Algo que resulta gracioso es el descubrimiento y la descripción del coco, una fruta tropical que todos conocemos o creemos conocer hasta leer lo que escribe Pigafetta. Confieso sinceramente que no tenía idea de las tantas cosas que se pueden hacer del coco y de la mata de coco, si acaso es cierto todo lo que dice el cronista:
“Los cocos son el fruto de una especie de palma, de que sacan su pan, su vino, su aceite y su vinagre. Para procurarse el vino, hacen en la cúspide de la palma una incisión que penetra hasta la médula, por donde sale gota a gota un licor que se asemeja al mosto blanco, pero que es un tanto agrio. Recogen este licor en los tubos de una caña del grueso de una pierna, que se ata en el árbol y que se tiene cuidado de vaciar dos veces al día, mañana y tarde.

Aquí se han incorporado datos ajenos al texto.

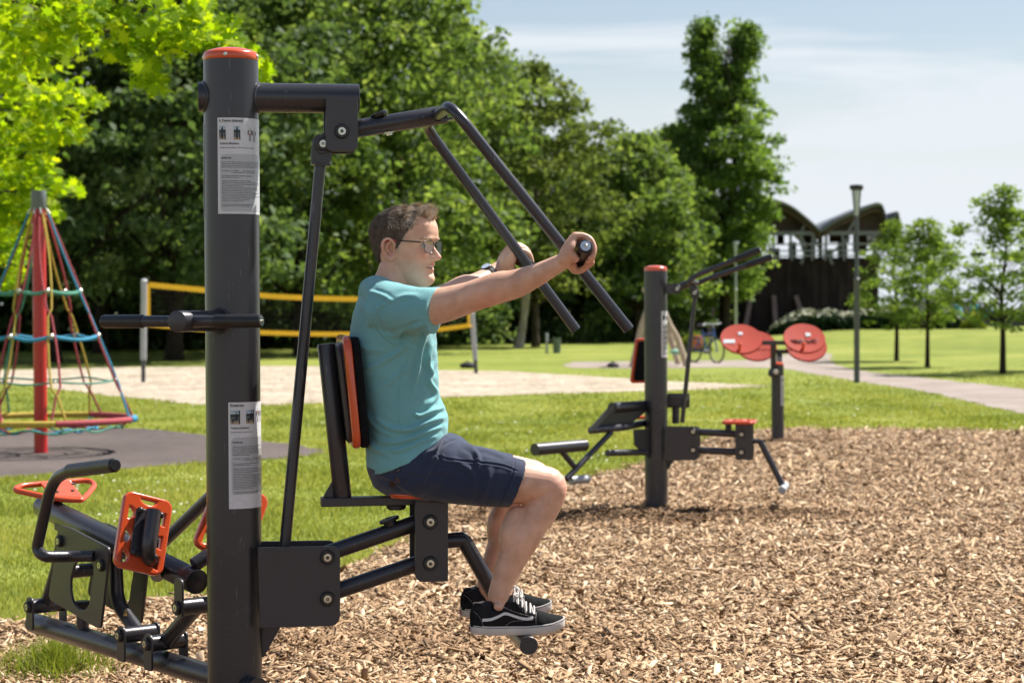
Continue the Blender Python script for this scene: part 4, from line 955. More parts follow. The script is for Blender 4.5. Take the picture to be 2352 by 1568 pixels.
# ---- shoes
M['suede'] = pm('black_suede', (.016, .017, .018), .95, 0, .35, 60, .6, 400, spec=.1); M['canvas'] = pm('black_canvas', (.022, .018, .018), .9, 0, .15, 60, .5, 900, spec=.15)
M['sole'] = pm('white_rubber_sole', (.58, .54, .50), .5, 0, .14, 14, .1, 100); M['stripe'] = pm('white_leather', (.66, .65, .62), .5, 0, .05, 60); M['lace'] = pm('white_laces', (.70, .67, .63), .85, 0, .06, 90, .4, 600); M['redtab'] = pm('red_heel_label', (.36, .03, .03), .45, 0, .05, 60); M['sock'] = pm('black_sock', (.010, .010, .016), .95, 0, .2, 60, .6, 500)
def zs7(x, y, t): return A(1033.6 + x / 6.827, 1292 + y / 6.827, t)
TS = -.130
so_ = zs7(290, 1010, TS); toe = zs7(1775, 930, TS); LS = (toe - so_).length
def shoe(far_):
    fx = Vector(A.f); fx.z = 0; fx.normalize(); org = zs7(300, 1120, TS)
    yw = math.radians(-3); fx = (fx * math.cos(yw) + A.n * math.sin(yw)).normalized(); nx = Vector((-fx.y, fx.x, 0))
    if far_: org = S(org) + UP * .012 + A.f * .006; fx = S(A.o + fx) - A.o; nx = -(S(A.o + nx) - A.o)
    if far_: nx = Vector((-fx.y, fx.x, 0))
    def Q(l, s_, z): return org + fx * l + nx * s_ + UP * z
    W = lambda l: ipl(l / LS, [0, .03, .1, .25, .42, .6, .74, .86, .94, .98, 1.0], [.006, .024, .033, .035, .036, .043, .0475, .045, .038, .029, .016])
    OFF = lambda l: ipl(l / LS, [0, .4, .75, 1], [0, -.003, .002, .010]) * (1 if not far_ else -1)
    zb = lambda l: ipl(l / LS, [0, .06, .2, .7, .88, 1.0], [.008, .003, 0, 0, .005, .022]); zt = lambda l: ipl(l / LS, [0, .2, .6, .85, 1.0], [.0335, .0285, .0280, .0350, .0480])
    ls_ = [LS * (1 - math.cos(PI * i / 40)) / 2 for i in range(41)]
    R = []
    for l in ls_:
        w_, o_, a_, b_ = W(l), OFF(l), zb(l), zt(l); R.append([Q(l, o_ - w_ * .93, a_), Q(l, o_ + w_ * .93, a_), Q(l, o_ + w_ * 1.02, a_ + .004), Q(l, o_ + w_ * 1.02, b_ - .002), Q(l, o_ + w_ * .98, b_), Q(l, o_ - w_ * .98, b_), Q(l, o_ - w_ * 1.02, b_ - .002), Q(l, o_ - w_ * 1.02, a_ + .004)])
    up0 = MB()
    ht = lambda l: ipl(l / LS, [0.015, .05, .10, .20, .27, .33, .44, .48, .54, .62, .70, .80, .90, .97, 1.0], [.070, .097, .097, .083, .090, .102, .122, .116, .099, .085, .072, .061, .054, .050, .046])
    R2 = []; base = []
    for i in range(49):
        l = .008 + (LS - .014) * i / 48; w_ = W(l) * .985 - .001; o_ = OFF(l); z0 = zt(l) - .006; h_ = max(ht(l) - (zt(l) - .006) + .0, .004); sec = []
        for k in range(21):
            a_ = PI * k / 20; p_ = 1.0 if l > LS * .55 else .62
            sec.append(Q(l, o_ - w_ * math.cos(a_) * (1 - .28 * math.sin(a_) * (l < LS * .5)), z0 + h_ * math.sin(a_) ** p_))
        R2.append(sec)
    up0.rings(R2); sh_ = up0.build('shoe', M['canvas'], person, sharp=180)
    so2 = MB().rings(R).build('sole', M['sole'], sh_, sharp=50)
    m = MB(); m.tube([Q(l, OFF(l) - W(l) * 1.026, zt(l) - .0045) for l in ls_[1:-1]] , .0008, 6); m.tube([Q(l, OFF(l) + W(l) * 1.026, zt(l) - .0045) for l in ls_[1:-1]], .0008, 6); m.build('sole_line', M['suede'], sh_)
    def surf(l, v, side=-1, lift=.0012):       # v: 0 at the sole, 1 at the top line
        a_ = math.asin(min(.999, v)) ; w_ = W(l) * .985 - .001; o_ = OFF(l); z0 = zt(l) - .006; h_ = ht(l) - z0; p_ = 1.0 if l > LS * .55 else .62
        return Q(l, o_ + side * (w_ * math.cos(a_) * (1 - .28 * math.sin(a_) * (l < LS * .5)) + lift), z0 + h_ * math.sin(a_) ** p_ + lift * .5 * v)
    def zsurf(l, z, side=-1, lift=.0014):
        z0 = zt(l) - .006; h_ = ht(l) - z0; p_ = 1.0 if l > LS * .55 else .62
        v = min(max((z - z0) / h_, 0.0), .995) ** (1 / p_); return surf(l, v, side, lift)
    def strip(pts, side, name, mat, hw, lift=.0016):
        P = catmull([(a_, b_, 0) for a_, b_ in pts], 5); mb = MB(); R = []
        for i, p in enumerate(P):
            k = hw * (1 if not callable(hw) else 1); q1 = zsurf(p[0], p[1] + k, side, lift); q2 = zsurf(p[0], p[1] - k, side, lift); q3 = zsurf(p[0], p[1] - k, side, -.002); q4 = zsurf(p[0], p[1] + k, side, -.002)
            R.append([q1, q2, q3, q4])
        mb.rings(R); return mb.build(name, mat, sh_, sharp=60)
    X = lambda zx: (zx - 300) / 6.827 / 744 ; Z = lambda zy: (1120 - zy) / 6.827 / 744
    for side in (-1, 1):
        strip([(X(495), Z(875)), (X(620), Z(868)), (X(740), Z(828)), (X(830), Z(785)), (X(900), Z(788)), (X(1000), Z(822)), (X(1100), Z(852)), (X(1200), Z(868)), (X(1290), Z(845))], side, 'side_stripe', M['stripe'], .0042, .0030)
        # suede toe cap, heel counter, eyelet stay
        for nm, la, lb, va, vb in (('toe_cap', .70, .985, 0, 1.0), ('heel_counter', .012, .135, 0, .62), ('eyelet_stay', .37, .70, .55, .92)):
            mb = MB(); R = []
            for i in range(15):
                l = LS * (la + (lb - la) * i / 14); lo, hi = va, vb
                if nm == 'heel_counter': hi = ipl(i / 14, [0, .35, 1], [.92, .75, .0])
                if nm == 'eyelet_stay': lo = ipl(i / 14, [0, 1], [.72, .30]); hi = .97
                R.append([surf(l, lo + (hi - lo) * k / 8, side, .0011) for k in range(9)])
            V_ = [p for r in R for p in r]; F_ = [(a * 9 + k, a * 9 + k + 1, a * 9 + k + 10, a * 9 + k + 9) for a in range(14) for k in range(8)]; mb.add(V_, F_)
            o_ = mb.build(nm, M['suede'], sh_, sharp=180); sm = o_.modifiers.new('solid', 'SOLIDIFY'); sm.thickness = .0012; sm.offset = 0
    mb = MB()
    for side in (-1, 1):
        for P_ in ([(X(505 - 0), Z(965)), (X(480), Z(880)), (X(430), Z(800)), (X(360), Z(740))], [(X(1335), Z(945)), (X(1330), Z(860)), (X(1355), Z(775))], [(X(800), Z(668)), (X(950), Z(735)), (X(1130), Z(795)), (X(1320), Z(850))], [(X(850), Z(968)), (X(950), Z(905)), (X(1100), Z(888)), (X(1300), Z(885))]):
            C_ = catmull([(a_, b_, 0) for a_, b_ in P_], 7)
            for i in range(0, len(C_) - 1): 
                a_, b_ = zsurf(C_[i][0], C_[i][1], side, .0022), zsurf(C_[i][0] * .4 + C_[i + 1][0] * .6, C_[i][1] * .4 + C_[i + 1][1] * .6, side, .0022); mb.tube([a_, b_], .0005, 4)
    mb.build('stitching', M['stripe'], sh_)
    sk2 = MB(); 
    sk2.tube([Q(.045, 0, .050), Q(.048, 0, .070), Q(.040, 0, .092)], [.030, .031, .033], 24); sk2.tube([Q(.07, 0, .045), Q(.085, 0, .068)], [.030, .031], 24); sk2.build('sock', M['sock'], person)
    lc = MB()
    for i in range(6):
        l = LS * (.46 + .042 * i); v = [surf(l - .002, ipl(i, [0, 5], [.66, .62]), -1, .003)]; z_ = ht(l) + .003
        e1 = surf(l, .72, -1, .003); e2 = surf(l + .006, .72, 1, .003); mid = Q(l + .003, OFF(l), ht(l) + .006)
        lc.tube(catmull([e1, mid, e2], 5), .0026, 8)
        if i % 2 == 0: e3 = surf(l + .010, .72, -1, .003); lc.tube(catmull([e2, mid + UP * .002, e3], 5), .0024, 8)
    kx = Q(LS * .475, OFF(0), ht(LS * .475) + .008)
    d1, d2 = -nx, nx
    for dsg, s1 in ((-1, 1.0), (1, .9)):
        o_ = nx * dsg
        lc.tube(catmull([kx, kx + o_ * .016 + UP * .022 - fx * .004, kx + o_ * .030 + UP * .012 + fx * .012, kx + o_ * .030 - UP * .008 + fx * .010, kx + o_ * .012 - UP * .004, kx], 5), .0022, 8)
        lc.tube(catmull([kx, kx + o_ * .022 + fx * .014 - UP * .006, kx + o_ * .040 + fx * .026 - UP * .022, kx + o_ * .046 + fx * .030 - UP * .055], 5), .0022, 8)
    lc.build('laces', M['lace'], sh_)
    if True:
        m = MB(); m.box(Q(-.0008, OFF(0), .018), nx * .014, UP * .007, fx * .0012); o_ = m.build('heel_label', M['redtab'], sh_)
        m = MB(); m.box(Q(-.0022, OFF(0), .018), nx * .009, UP * .0022, fx * .0004); m.build('heel_print', M['stripe'], sh_)
    return sh_
shoe(False); shoe(True)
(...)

“El fruto de esta palmera es del tamaño de la cabeza de un hombre y aun algunas veces más grande; su corteza primera, que es verde, tiene dos dedos de espesor y está compuesta de filamentos de que se sirven para hacer las cuerdas que usan para sus embarcaciones. Encuéntrase, en seguida, una segunda corteza más dura y más consistente que la de la nuez, de la cual, quemándola, sacan un cierto polvo que utilizan. Hay en el interior una médula blanca, del espesor de un dedo, que se come a guisa de pan, con la carne y el pescado. En el centro de la nuez y en medio de esta médula existe un licor transparente, dulce y fortificante, y si después de haber vaciado este licor en un vaso, se le deja reposar, toma la consistencia de una manzana. Para procurarse el aceite se toma la nuez, dejando fermentar la médula con el licor, y haciéndolo hervir en seguida resulta un aceite espeso como mantequilla”.

Algunas otras cosas que Pigafetta describe resultan sin duda exageradas o poco verosímiles. Dice, por ejemplo, que en la isla de Massana hay murciélagos del tamaño de águilas cuya carne sabe a pollo, y tórtolas y palomas tan grandes como gallinas. En otros lugares aparece gente que se come vivas las ratas. A veces la narración nos sitúa, por decirlo así, en un escenario surrealista o surrealista mágico del cual no queremos o no podemos escapar:
“La isla de Massana se halla hacia el 9° 40’ de latitud norte y a 162° de longitud occidental de la línea de demarcación: dista veinticinco leguas de la isla de Humunu.

De ahí partimos dirigiéndonos al sudeste, pasando en medio de cinco islas llamadas Ceilán, Bohol, Canigán, Baybay y Gatigán, en la última de las cuales vimos murciélagos tan grandes como águilas: uno que matamos lo comimos, habiéndole encontrado sabor de gallina. Existen también palomas, tórtolas, loros y otros pájaros negros, tan grandes como una gallina, que ponen huevos del tamaño de los de patos y que son excelentes para comer. Se nos aseguró que la hembra pone sus huevos en la arena y que el calor del sol bastaba para incubarlos”.